What the exercise asks
Without the pictures, return exactly the lines from the one with "Build this scene" through the one with "COL = scene.collection". Both end lines belong in the copy.

───── Input ─────

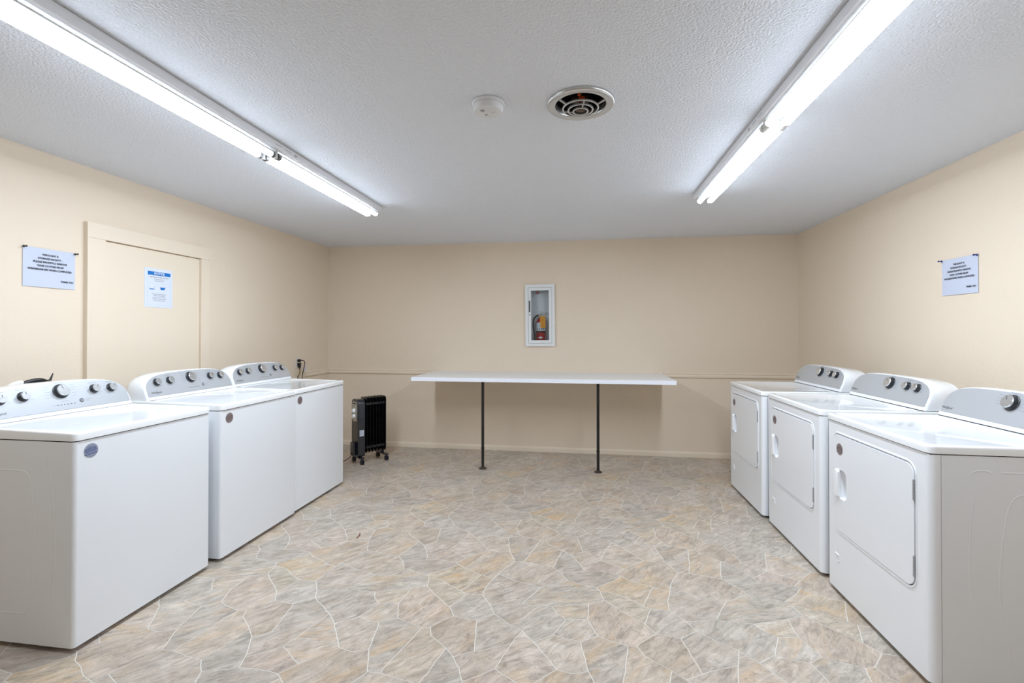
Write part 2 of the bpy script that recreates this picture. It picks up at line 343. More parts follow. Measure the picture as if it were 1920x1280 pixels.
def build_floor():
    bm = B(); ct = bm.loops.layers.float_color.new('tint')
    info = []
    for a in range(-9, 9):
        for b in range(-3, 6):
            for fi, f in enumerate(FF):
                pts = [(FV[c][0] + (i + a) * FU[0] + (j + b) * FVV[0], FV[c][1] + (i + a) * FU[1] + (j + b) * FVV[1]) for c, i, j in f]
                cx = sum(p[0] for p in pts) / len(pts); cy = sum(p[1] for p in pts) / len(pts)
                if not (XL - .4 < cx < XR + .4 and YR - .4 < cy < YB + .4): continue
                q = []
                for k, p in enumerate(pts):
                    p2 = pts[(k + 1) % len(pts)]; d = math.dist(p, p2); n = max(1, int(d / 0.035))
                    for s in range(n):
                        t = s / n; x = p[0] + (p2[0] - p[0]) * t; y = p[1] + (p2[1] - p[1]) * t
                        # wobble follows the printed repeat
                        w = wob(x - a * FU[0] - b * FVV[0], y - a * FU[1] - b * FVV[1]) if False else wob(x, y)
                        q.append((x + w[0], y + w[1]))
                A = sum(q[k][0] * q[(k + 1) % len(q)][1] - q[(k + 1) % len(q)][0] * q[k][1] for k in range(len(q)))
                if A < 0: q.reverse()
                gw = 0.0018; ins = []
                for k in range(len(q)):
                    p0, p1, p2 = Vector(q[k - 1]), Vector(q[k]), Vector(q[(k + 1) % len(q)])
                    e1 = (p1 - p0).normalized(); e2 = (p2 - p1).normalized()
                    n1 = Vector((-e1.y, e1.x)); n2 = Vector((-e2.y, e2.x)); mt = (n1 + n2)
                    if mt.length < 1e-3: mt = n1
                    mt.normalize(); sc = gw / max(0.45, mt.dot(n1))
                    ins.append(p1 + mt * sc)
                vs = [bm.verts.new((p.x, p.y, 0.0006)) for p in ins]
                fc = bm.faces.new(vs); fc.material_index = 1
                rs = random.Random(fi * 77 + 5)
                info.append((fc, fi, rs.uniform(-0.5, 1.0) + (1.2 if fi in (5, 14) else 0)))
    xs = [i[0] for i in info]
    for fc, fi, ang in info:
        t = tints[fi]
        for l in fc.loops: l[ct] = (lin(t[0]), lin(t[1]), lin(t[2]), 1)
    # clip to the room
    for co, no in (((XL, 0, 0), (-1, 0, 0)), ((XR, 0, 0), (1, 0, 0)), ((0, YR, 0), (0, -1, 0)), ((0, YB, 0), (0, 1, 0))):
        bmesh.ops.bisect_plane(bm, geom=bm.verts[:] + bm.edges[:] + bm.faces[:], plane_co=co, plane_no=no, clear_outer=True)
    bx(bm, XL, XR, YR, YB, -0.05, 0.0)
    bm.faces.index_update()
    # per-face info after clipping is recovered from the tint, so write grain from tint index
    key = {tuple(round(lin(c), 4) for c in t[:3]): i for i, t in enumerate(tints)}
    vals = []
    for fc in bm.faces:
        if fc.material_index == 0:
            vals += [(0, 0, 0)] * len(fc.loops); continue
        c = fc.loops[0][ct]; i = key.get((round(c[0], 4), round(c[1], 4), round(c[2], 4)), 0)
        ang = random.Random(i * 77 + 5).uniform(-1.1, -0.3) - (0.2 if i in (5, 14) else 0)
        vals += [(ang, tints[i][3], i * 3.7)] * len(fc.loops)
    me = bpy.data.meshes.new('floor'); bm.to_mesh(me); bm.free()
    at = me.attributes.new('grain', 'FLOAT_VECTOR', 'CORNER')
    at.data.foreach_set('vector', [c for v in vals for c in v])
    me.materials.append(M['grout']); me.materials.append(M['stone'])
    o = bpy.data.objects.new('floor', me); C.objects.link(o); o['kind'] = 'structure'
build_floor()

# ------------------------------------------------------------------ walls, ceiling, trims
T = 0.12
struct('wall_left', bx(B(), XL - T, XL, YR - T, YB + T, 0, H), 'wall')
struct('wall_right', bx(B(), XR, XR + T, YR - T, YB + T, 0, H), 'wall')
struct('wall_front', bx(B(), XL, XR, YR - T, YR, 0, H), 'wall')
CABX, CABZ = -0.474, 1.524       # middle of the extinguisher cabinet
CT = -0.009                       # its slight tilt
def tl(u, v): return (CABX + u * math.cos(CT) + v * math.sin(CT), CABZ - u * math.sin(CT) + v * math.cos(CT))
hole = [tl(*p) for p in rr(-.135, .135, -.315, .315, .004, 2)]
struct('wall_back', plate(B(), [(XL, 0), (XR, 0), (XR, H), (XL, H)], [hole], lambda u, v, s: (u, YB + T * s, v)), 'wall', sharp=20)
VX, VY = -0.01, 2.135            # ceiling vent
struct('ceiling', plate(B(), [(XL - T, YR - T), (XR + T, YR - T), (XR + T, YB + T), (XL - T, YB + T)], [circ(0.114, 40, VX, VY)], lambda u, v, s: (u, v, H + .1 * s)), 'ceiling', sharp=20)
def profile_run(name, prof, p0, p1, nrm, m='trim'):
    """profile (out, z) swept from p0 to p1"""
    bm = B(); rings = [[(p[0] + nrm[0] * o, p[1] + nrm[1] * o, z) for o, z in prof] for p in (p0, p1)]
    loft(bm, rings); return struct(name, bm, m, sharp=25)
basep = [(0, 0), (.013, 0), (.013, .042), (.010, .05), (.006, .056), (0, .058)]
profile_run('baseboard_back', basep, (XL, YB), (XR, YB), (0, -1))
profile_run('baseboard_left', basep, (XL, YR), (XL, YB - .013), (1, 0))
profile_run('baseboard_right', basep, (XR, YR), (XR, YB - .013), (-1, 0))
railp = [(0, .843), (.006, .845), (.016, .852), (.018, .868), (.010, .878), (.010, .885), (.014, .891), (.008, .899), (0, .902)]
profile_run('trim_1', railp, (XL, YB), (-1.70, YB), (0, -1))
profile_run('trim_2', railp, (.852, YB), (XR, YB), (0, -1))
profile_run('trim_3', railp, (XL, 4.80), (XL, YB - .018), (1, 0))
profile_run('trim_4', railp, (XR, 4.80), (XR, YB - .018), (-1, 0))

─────
───── Input ─────

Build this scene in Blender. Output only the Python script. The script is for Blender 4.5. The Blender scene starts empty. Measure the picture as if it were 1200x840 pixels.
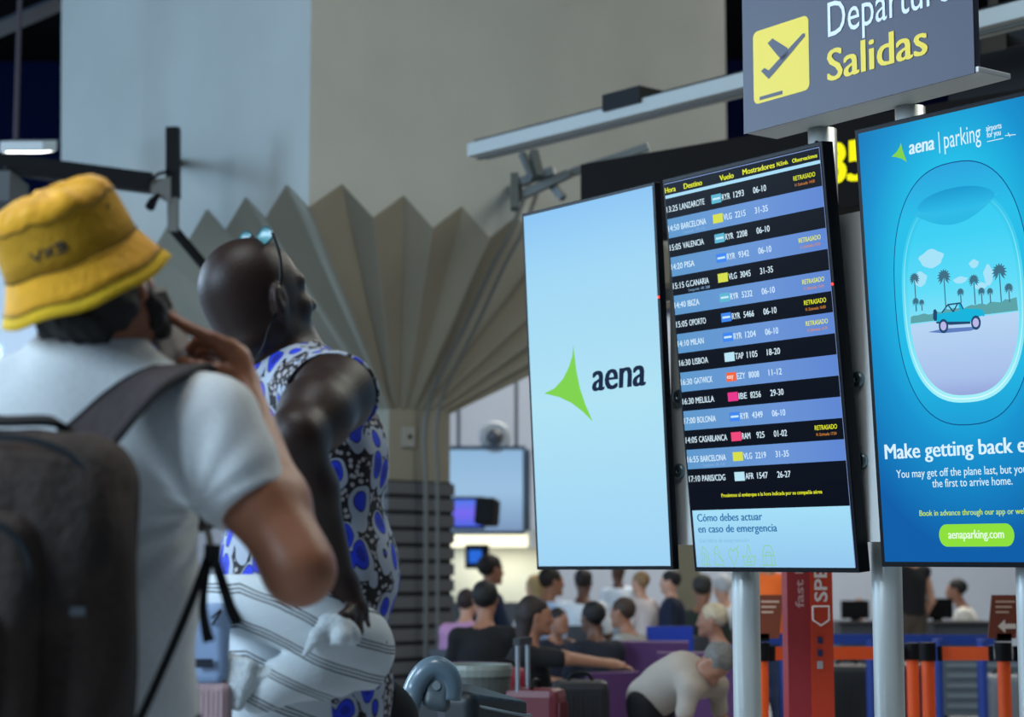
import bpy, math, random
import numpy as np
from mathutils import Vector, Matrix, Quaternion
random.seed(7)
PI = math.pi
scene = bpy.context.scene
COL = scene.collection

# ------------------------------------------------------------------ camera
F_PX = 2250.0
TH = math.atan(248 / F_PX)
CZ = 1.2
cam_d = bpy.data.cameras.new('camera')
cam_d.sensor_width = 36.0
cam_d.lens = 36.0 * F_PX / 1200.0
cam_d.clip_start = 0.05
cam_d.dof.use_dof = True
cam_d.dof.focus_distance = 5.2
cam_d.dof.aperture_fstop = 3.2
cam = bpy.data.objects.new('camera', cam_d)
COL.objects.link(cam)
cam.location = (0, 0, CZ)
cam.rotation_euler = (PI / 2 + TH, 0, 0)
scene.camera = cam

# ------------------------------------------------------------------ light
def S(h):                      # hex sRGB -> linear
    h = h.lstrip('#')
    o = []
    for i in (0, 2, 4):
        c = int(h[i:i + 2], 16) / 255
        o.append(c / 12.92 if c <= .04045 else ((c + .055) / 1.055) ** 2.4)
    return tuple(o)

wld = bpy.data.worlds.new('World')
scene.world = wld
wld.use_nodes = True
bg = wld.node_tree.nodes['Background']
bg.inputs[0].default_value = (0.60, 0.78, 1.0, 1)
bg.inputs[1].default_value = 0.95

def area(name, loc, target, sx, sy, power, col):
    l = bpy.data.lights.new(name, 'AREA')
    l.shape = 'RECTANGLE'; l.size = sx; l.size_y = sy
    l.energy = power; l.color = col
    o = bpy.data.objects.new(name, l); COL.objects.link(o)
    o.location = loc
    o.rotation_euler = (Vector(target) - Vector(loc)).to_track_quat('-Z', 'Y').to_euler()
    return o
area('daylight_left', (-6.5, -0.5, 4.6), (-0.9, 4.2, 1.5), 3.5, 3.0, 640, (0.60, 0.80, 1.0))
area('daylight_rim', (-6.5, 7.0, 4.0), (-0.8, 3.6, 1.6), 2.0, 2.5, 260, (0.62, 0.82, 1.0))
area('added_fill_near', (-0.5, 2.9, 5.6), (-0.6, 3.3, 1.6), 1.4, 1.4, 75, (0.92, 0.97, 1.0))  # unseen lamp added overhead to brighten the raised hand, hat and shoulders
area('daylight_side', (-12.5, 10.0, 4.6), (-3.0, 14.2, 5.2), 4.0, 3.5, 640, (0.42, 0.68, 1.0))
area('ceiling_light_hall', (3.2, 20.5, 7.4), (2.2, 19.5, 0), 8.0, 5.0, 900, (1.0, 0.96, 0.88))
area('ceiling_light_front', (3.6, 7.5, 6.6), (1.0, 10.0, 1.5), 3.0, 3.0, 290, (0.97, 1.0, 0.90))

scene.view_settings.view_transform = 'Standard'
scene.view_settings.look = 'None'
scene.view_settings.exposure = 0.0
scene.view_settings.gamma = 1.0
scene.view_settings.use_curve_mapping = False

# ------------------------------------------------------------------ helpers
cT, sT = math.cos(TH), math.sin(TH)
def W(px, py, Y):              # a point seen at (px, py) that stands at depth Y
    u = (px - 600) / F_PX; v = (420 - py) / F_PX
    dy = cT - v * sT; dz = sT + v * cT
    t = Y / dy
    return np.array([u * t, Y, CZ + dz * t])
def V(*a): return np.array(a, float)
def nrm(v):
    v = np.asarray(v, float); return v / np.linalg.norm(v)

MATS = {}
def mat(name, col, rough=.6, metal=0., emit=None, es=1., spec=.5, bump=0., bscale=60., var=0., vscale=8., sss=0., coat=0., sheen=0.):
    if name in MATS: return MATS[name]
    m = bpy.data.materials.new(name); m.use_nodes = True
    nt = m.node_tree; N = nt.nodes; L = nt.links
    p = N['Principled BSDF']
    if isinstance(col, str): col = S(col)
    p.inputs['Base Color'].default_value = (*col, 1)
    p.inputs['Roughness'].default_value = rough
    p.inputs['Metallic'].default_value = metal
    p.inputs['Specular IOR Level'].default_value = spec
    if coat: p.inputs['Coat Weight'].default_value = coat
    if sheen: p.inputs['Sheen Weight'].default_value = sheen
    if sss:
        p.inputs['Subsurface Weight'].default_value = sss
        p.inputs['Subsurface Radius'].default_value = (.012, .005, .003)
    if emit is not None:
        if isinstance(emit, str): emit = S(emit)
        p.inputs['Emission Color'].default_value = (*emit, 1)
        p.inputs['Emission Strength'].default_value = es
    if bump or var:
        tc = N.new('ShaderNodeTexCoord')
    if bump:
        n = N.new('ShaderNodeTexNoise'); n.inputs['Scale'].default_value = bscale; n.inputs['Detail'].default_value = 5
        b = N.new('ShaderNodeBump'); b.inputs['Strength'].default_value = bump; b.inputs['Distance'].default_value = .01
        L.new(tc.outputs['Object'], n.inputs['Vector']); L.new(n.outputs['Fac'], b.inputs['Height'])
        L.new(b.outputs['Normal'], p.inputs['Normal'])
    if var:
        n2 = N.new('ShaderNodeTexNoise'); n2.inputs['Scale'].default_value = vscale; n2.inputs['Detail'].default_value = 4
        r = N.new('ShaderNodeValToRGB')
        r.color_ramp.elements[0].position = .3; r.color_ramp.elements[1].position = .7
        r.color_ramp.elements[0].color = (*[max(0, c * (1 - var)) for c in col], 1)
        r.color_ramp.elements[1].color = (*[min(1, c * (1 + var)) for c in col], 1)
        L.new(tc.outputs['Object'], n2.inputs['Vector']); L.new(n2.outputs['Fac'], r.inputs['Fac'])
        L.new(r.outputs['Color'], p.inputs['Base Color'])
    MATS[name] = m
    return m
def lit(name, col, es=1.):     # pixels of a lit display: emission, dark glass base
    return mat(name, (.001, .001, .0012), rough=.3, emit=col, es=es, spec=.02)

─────
───── Input ─────

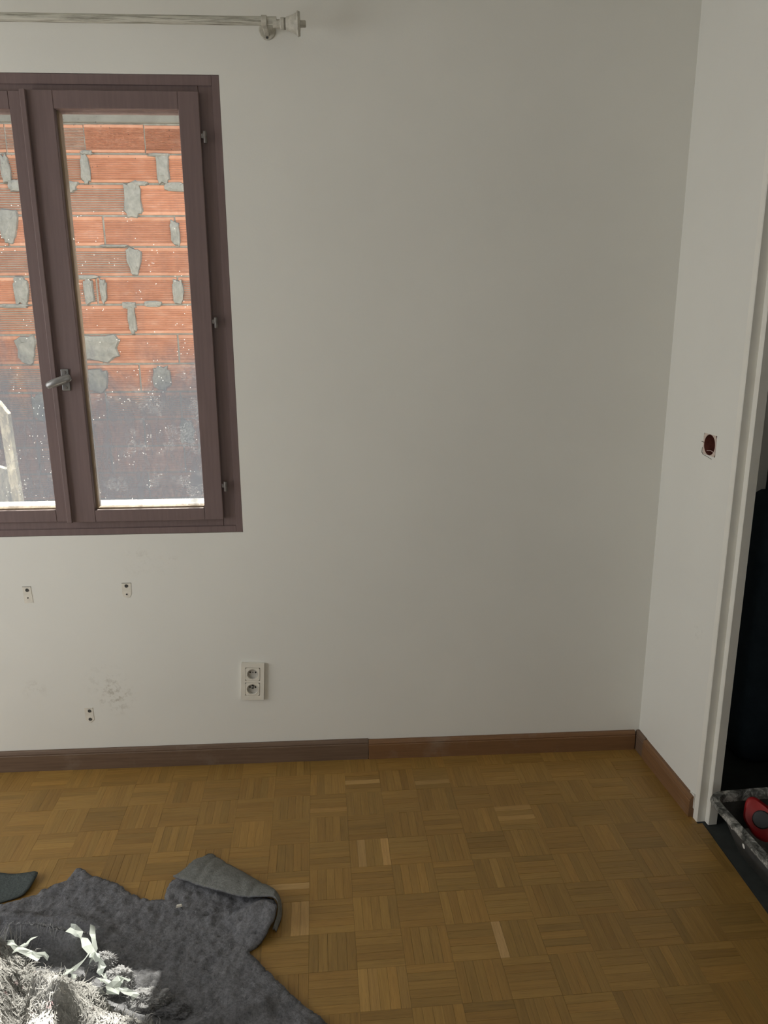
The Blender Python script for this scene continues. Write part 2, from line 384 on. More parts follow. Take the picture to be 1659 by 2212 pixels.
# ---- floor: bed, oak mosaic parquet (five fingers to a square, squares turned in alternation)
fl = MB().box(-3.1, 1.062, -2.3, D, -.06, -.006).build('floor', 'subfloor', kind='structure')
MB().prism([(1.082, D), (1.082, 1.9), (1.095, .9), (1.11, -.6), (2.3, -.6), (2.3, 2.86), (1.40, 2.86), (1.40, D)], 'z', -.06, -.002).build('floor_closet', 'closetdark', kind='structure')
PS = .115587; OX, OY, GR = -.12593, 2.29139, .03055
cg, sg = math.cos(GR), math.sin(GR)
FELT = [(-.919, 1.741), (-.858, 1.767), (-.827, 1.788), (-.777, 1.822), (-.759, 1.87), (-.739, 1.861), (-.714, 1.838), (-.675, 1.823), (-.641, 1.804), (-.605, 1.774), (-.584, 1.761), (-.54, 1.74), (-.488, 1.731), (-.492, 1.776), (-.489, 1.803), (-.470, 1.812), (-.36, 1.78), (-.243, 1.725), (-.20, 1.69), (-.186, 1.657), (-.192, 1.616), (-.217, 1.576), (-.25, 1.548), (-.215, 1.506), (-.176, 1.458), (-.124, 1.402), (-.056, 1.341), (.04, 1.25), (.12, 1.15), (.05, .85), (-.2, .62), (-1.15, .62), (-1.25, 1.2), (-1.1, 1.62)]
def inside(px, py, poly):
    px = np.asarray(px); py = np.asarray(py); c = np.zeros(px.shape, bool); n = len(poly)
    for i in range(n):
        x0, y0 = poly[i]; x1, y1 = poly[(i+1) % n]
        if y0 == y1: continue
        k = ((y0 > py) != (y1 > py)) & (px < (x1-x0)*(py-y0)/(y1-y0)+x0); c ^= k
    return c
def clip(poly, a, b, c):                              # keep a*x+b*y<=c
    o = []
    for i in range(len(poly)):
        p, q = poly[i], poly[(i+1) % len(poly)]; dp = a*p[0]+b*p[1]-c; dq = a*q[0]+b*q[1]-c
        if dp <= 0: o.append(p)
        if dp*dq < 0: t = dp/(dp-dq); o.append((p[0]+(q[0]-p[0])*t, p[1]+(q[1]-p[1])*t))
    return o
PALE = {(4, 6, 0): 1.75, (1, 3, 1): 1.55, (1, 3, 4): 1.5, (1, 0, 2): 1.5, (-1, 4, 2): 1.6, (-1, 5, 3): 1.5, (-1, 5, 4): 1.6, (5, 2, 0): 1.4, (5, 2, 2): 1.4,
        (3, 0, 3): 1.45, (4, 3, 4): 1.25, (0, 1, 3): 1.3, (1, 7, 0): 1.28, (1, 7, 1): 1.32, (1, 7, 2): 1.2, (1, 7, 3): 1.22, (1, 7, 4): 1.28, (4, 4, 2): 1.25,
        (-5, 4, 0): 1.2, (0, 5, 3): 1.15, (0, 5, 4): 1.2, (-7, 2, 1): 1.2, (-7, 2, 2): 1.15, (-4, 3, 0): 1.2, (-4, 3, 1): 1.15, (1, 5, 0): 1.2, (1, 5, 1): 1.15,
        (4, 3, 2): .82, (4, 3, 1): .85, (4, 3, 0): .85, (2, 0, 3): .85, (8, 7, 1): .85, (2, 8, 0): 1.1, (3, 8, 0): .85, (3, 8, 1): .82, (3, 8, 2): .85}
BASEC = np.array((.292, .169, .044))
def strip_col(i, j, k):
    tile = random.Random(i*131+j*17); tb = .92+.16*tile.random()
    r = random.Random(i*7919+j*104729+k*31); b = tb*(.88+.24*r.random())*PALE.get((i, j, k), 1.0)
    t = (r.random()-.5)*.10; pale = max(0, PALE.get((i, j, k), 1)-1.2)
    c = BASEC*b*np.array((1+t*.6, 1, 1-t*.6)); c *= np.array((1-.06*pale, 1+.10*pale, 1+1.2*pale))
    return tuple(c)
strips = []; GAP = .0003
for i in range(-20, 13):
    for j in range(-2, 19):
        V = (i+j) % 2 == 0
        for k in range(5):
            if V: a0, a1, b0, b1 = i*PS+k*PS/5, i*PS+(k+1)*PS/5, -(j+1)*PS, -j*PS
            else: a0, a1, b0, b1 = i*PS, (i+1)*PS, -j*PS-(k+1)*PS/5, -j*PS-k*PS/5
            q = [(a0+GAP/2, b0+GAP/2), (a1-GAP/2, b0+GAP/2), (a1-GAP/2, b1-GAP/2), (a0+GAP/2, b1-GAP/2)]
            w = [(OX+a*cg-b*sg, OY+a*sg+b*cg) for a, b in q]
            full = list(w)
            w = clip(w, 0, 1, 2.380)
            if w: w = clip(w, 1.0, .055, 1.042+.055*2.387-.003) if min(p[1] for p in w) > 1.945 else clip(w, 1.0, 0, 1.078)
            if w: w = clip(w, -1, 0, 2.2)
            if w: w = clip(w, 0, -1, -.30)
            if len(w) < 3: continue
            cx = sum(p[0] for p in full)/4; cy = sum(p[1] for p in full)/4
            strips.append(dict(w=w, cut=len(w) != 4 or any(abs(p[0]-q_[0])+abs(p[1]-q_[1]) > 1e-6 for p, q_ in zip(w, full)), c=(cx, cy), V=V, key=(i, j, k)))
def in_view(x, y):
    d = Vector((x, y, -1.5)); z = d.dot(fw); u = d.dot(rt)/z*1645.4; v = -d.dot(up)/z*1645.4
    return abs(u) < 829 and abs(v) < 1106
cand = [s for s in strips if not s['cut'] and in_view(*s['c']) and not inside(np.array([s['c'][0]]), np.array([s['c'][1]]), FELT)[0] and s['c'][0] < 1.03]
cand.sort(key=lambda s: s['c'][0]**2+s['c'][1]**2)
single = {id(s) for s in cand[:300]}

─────

Solution to this problem
Build this scene in Blender. Output only the Python script. The script is for Blender 4.5. The Blender scene starts empty. Measure the picture as if it were 1200x840 pixels.
import bpy, math, random
import numpy as np
from mathutils import Vector, Matrix, Quaternion
random.seed(7)
PI = math.pi
scene = bpy.context.scene
COL = scene.collection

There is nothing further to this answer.